Al
final llego a la conclusión de que tampoco tengo tantos pensamientos. Qué
tontería, ¿verdad? Llevo una semana metida en casa y siento que vivo en un
domingo que no se acaba nunca. Y no uno de los buenos, de los que deseas con
todas tus fuerzas que no termine jamás. No, es uno de esos que, a las seis de
la tarde, te tiene deseando que llegue el lunes para volver a trabajar. La
soledad no me molesta, normalmente la llevo bien y hasta la agradezco. Siendo
impuesta, como ahora, me tiene subiéndome por las paredes. Se me ocurren ideas
locas que tengo que dejar aparcadas a un lado, en espera de mejor ocasión,
porque todas requieren estar fuera de aquí. Es absurdo, lo sé, pero a veces
siento que vivo en un circo de tres pistas y sin saber qué espectáculo es el
que vengo a ver.

Quiero
sentarme en una terraza en mitad del paseo más concurrido de la ciudad, pedir
un par de cervezas y unas patatas bravas. Hablar, hablar y hablar hasta
quedarme sin palabras. Hablar sin sentido, contando verdades, confesando
secretos, inventado historias, rescatando recuerdos. Escuchar, escuchar y
escuchar hasta que me duelan los oídos, me desconecte del mundo, me olvide de todo
y me reviente la risa. Mirar alrededor, recuperando colores y formas,
descubriendo lugares comunes y nuevos rincones. Oler el perfume pegajoso de las
flores, la mezcla a veces insoportable de la gente, los coches que pasan por la
carretera, la hierba recién cortada un pequeño jardín y las fritangas que salen
de la cocina de algún bar. Tocar el vaso helado, la servilleta de papel, los
tejanos nuevos, otra piel, otra boca, la cicatriz que tanto me gusta. Joder,
qué ganas tengo de que acabe el encierro.

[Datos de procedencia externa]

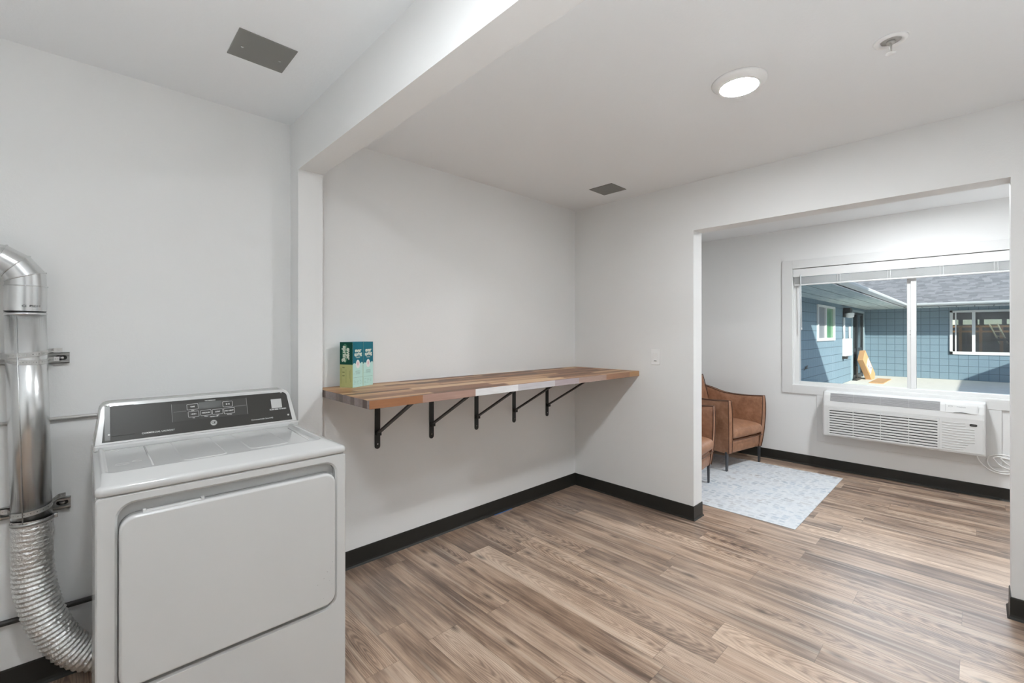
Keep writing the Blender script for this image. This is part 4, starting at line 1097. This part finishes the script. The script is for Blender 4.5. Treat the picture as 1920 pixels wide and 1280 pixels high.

Tengo pocas cosas que contar. No hago casi nada y casi nada se me ocurre. Y lo que se me ocurre, mejor no contarlo. Es demasiado oscuro o demasiado luminoso o demasiado imposible o demasiado demasiado. Parecerá mentira pero estoy agotada.
Me voy a fregar los
platos. El glamour del confinamiento no tiene fin.